Ann Patchett signe un très beau roman, très bien traduit, avec des personnages qui restent avec nous une fois la lecture terminée.

— Nathalie Collard, La Presse

Quand les fils sont rompus

Tout peut s’oublier

Olivier Adam

Flammarion

264 pages

Trois étoiles

L’axe Bretagne-Japon, une disparition douloureuse, un protagoniste en quête de réponses : pas de doute, on est bien chez Olivier Adam, qui, depuis son premier roman Je vais bien, ne t’en fais pas, continue de s’intéresser à ce qui se passe quand les fils invisibles qui unissent des individus se rompent.

Ici, Nathan, propriétaire d’un cinéma d’auteur dans une petite ville de Bretagne, est dans tous ses états depuis que son ex Jun, qu’il avait rencontrée lors d’un voyage au Japon, est disparue sans avertissement avec leur fils Léo. Le choc initial passé, il comprend rapidement que faisant fi de leur entente de garde partagée, Jun est retournée au Japon, où les droits des pères venant d’un autre pays, en cas de séparation, sont inexistants.

Tout peut s’oublier raconte donc les démarches de Nathan pour retrouver Jun et surtout Léo, et les nombreux obstacles qu’il rencontre. Narré à la troisième personne avec parfois d’étranges sauts dans les niveaux de langage, il y a aussi des retours en arrière, tant dans l’enquête que mène Nathan que dans sa vie personnelle d’homme légèrement apathique qui comprend rarement ce qui lui arrive.

Entre des commentaires sur la situation sociale en France et le cinéma populaire, la peine de sa voisine Lise dont le fils devenu militant extrémiste s’est éloigné d’elle et l’angoisse de deux frères qui recherchent leur sœur disparue au Japon, Olivier Adam ratisse large, peut-être un peu trop pour qu’on s’attache vraiment au personnage central. Alors que certaines trames secondaires (pas toutes) sont à peine esquissées et semblent superflues, là seulement pour montrer que le monde dans lequel Nathan était à son aise s’effrite.

Quand, vers la fin, Nathan vit une expérience totalement traumatisante au Japon, ce changement de ton pour le moins déroutant ne peut que nous rendre encore plus empathiques à la cause du père désespéré, même s’il ne perdra jamais son côté inconsistant. Reste que la conclusion de ce livre quand même anxiogène – être séparé pour toujours de son enfant vivant est probablement un des pires cauchemars d’un parent – est vraiment douloureuse et mérite qu’on se pose la question : est-ce que tout peut s’oublier, comme dit Jacques Brel dans sa chanson ? Difficile de le savoir, et Olivier Adam lui-même, en auteur expérimenté et intelligent, ne donne pas non plus la réponse.

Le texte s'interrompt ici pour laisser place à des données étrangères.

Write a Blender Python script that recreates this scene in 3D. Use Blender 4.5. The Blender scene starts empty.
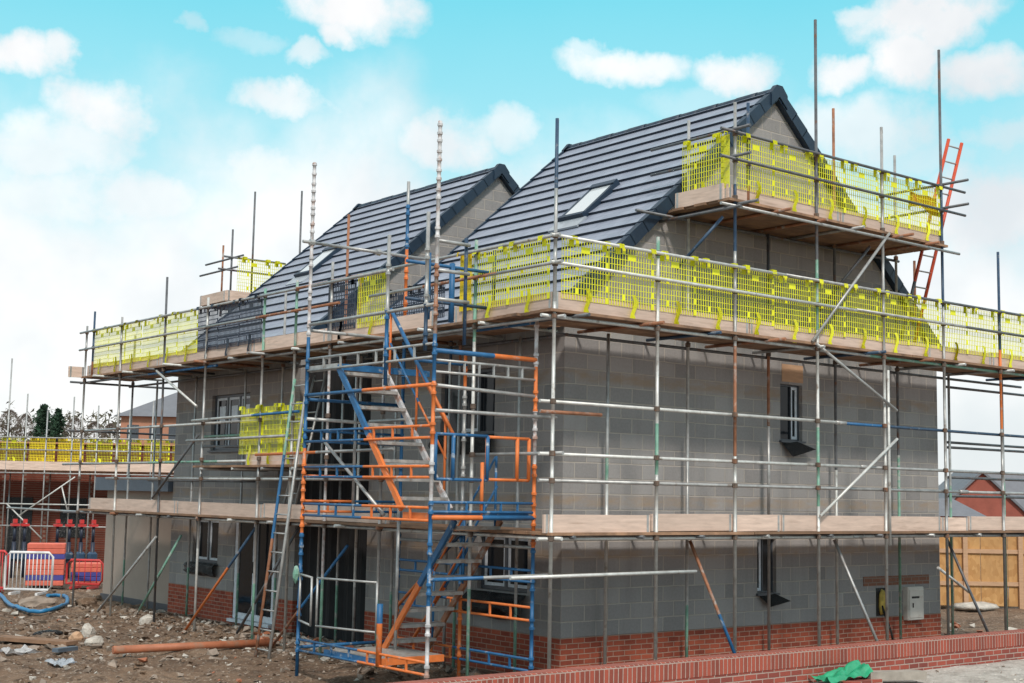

— Josée Lapointe, La Presse

Sortir de sa coquille

Embrasser les chaos

Andrée-Anne Brunet

Libre Expression

208 pages

Deux étoiles et demie

Andrée-Anne Brunet est entre autres connue comme animatrice radio sur les ondes d’Énergie. Grande voyageuse et enseignante de yoga à ses heures, elle se consacre également à l’écriture. Avec Embrasser le chaos, elle propose un deuxième roman sous forme de récit initiatique qui s’adresse surtout aux jeunes adultes. On y rencontre Malorie, une jeune femme renfermée et timide qui n’affirme pas trop sa personnalité, alors qu’elle vient de perdre son grand frère, Arnaud, dans un bête accident de voiture. Le roman, assez convenu, réussit cependant à émouvoir avec son sujet et l’écriture sensible de son autrice, et raconte comment la jeune femme, à travers ce deuil difficile, ira aussi à la rencontre d’elle-même, alors qu’elle a passé une grande partie de sa vie à se faire invisible et à soutenir sa mère, leur père les ayant abandonnés alors qu’elle était encore enfant. Pour apprendre à composer avec cette perte immense, elle suivra les traces de son frère qui, contrairement à elle, avait soif d’aventure et de liberté. Armée du carnet de voyage d’Arnaud, qui raconte une escapade qu’il avait faite en Islande, elle décide donc de partir sur ses traces en roadtrip sur cette île balayée par les vents nordiques, pour tenter de le retrouver, un peu, et de découvrir qui il était vraiment. Elle y rencontrera des difficultés, sera confrontée à elle-même et devra affronter quelques défis qui l’aideront, peu à peu, à sortir de sa coquille et à « embrasser le chaos », comme l’image le titre. Le roman, sans prétention, n’évite pas certains clichés, mais il demeure agréable à lire et sait faire voyager jusque sous la splendeur des aurores boréales.